Hamblen replied that it was no secret what God can do, to which John Wayne replied, “That sounds like a song.” So Hamblen made it one. He went right out to the Buick and sat on the edge of the ash-paneled tailgate and wrote It’s No Secret (What God Can Do). Before long, he would hear the tune being sung on local radio stations he’d dial up on the big chrome radio in the middle of the Buick’s dash. Eventually, artists Red Foley, Jo Stafford, and even The King, Elvis himself, could be heard belting out the song through the massive chrome speaker into the Bedford cloth and leather accented cabin of the wondrous wood wagon.
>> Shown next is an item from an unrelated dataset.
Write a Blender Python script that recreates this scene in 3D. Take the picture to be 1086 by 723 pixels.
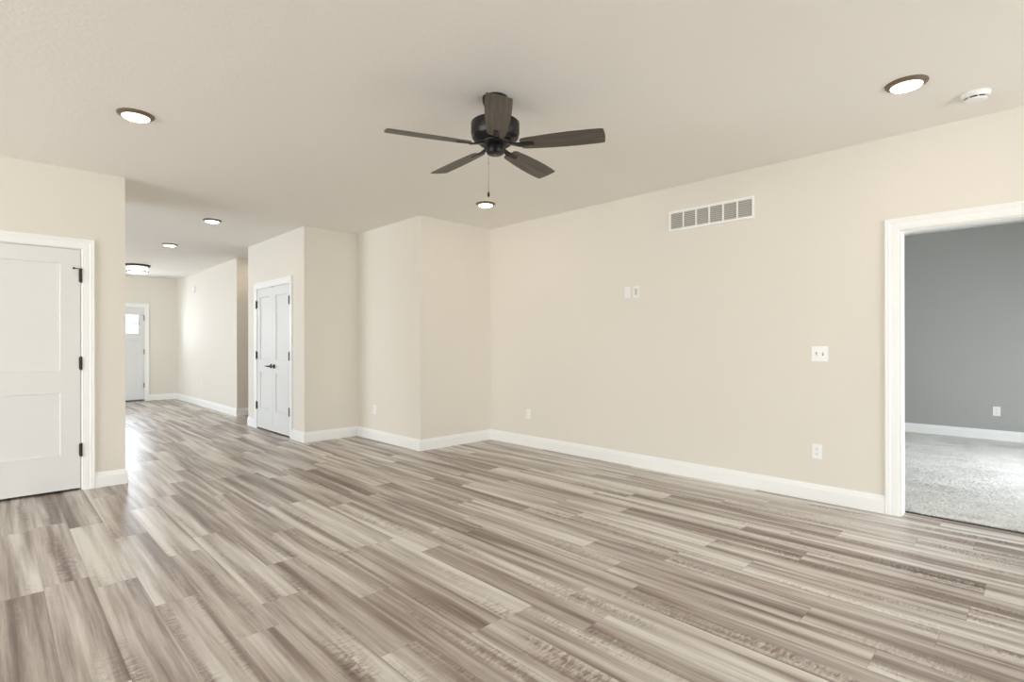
import bpy, bmesh, math, random
import numpy as np
from mathutils import Vector, Matrix
random.seed(4); rng = np.random.default_rng(4)
for o in list(bpy.data.objects): bpy.data.objects.remove(o)
SC = bpy.context.scene; COL = SC.collection; PI = math.pi

# ------------------------------------------------------------------ camera
cam = bpy.data.cameras.new('camera'); cam_o = bpy.data.objects.new('camera', cam); COL.objects.link(cam_o)
cam.sensor_width = 36; cam.sensor_fit = 'HORIZONTAL'; cam.lens = 36*561.213/1086
cam.shift_y = 3.19/1086; cam.clip_start = .02; cam.clip_end = 200
cam_o.matrix_world = (Matrix.Translation((0,0,1.2428)) @ Matrix.Rotation(-.77582,4,'Z')
                      @ Matrix.Rotation(PI/2,4,'X') @ Matrix.Rotation(-.00175,4,'Z'))
SC.camera = cam_o

# ------------------------------------------------------------------ exposure, sky, daylight through the windows
SC.view_settings.view_transform = 'Standard'; SC.view_settings.look = 'None'
SC.view_settings.gamma = 1; SC.view_settings.use_curve_mapping = False
SC.view_settings.exposure = 0.0
SC.cycles.max_bounces = 12; SC.cycles.diffuse_bounces = 8; SC.cycles.glossy_bounces = 4
SC.cycles.sample_clamp_indirect = 6
W = bpy.data.worlds.new('sky'); SC.world = W; W.use_nodes = True
nt = W.node_tree; nt.nodes.clear()
wo = nt.nodes.new('ShaderNodeOutputWorld'); bg = nt.nodes.new('ShaderNodeBackground')
sky = nt.nodes.new('ShaderNodeTexSky'); sky.sky_type = 'HOSEK_WILKIE'; sky.turbidity = 6; sky.ground_albedo = .6
sky.sun_direction = (-.5,-.5,.7)
bg.inputs['Strength'].default_value = 7
nt.links.new(sky.outputs[0], bg.inputs[0]); nt.links.new(bg.outputs[0], wo.inputs[0])

def window_light(name, loc, target, w, h, power, color):
    l = bpy.data.lights.new(name, 'AREA'); l.shape = 'RECTANGLE'; l.size = w; l.size_y = h
    l.energy = power; l.color = color
    o = bpy.data.objects.new(name, l); COL.objects.link(o)
    d = Vector(target)-Vector(loc); o.location = loc
    o.rotation_euler = d.to_track_quat('-Z','Y').to_euler()
    return o
DAY = (.92,.965,1.0); COOL = (.88,.94,1.0)
window_light('daylight_left_window', (-5.98,3.6,1.25), (0,3.6,1.25), 4.0, 2.1, 270, DAY)
window_light('daylight_rear_window', (2.5,-4.58,1.25), (2.5,0,1.25), 4.0, 2.1, 160, DAY)
window_light('daylight_dining_window', (-5.98,8.6,1.3), (0,8.6,1.3), 4.2, 2.0, 320, (.80,.89,1.0))
window_light('daylight_bedroom_window', (6.7,-1.33,1.05), (6.7,0.6,.0), 1.3, 1.5, 112, COOL)
window_light('daylight_entry_door_window', (1.93,14.11,1.69), (1.93,10,1.69), .70, .40, 34, (.82,.91,1.0)).data.spread = math.radians(150)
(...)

In the aforementioned hunting trip to the High Sierras, Hamblen encountered, at the end of a rarely traveled gravel road, a ragged and apparently abandoned shack, pulling the Estate over and parking it for a closer look. Grabbing his Thermos of hot coffee from the front seat, he cautiously entered the cabin. Inside, he found a dead prospector in a state of fairly advanced decomposition. The scene inspired him to write another song. Using a brown paper bag lying next to the corpse, he penned, This Old House, which later had the distinction of becoming a number one hit sung by Rosemary Clooney in 1954.

There are reports, never confirmed, that the song was originally titled This Old Woody, honoring the Buick Estate that had carried him to the scene. Hamblen did note that the song was a metaphor for the body that dies, but the soul that carries on.

Sounds like an argument for the fact that it could have been written about the Buick, which still has an incredible body seventy years later, and more soul than almost anything on wheels produced since. Shakin’ Stevens, an artist of notable reputation across the Pond, must have agreed because he re-recorded the song in 1981 and it became a number one hit in Britain all over again.

Songs inspired by fallen miners written on journeys in wagons crafted from fallen trees. Funny just what helps us make sense of the universe.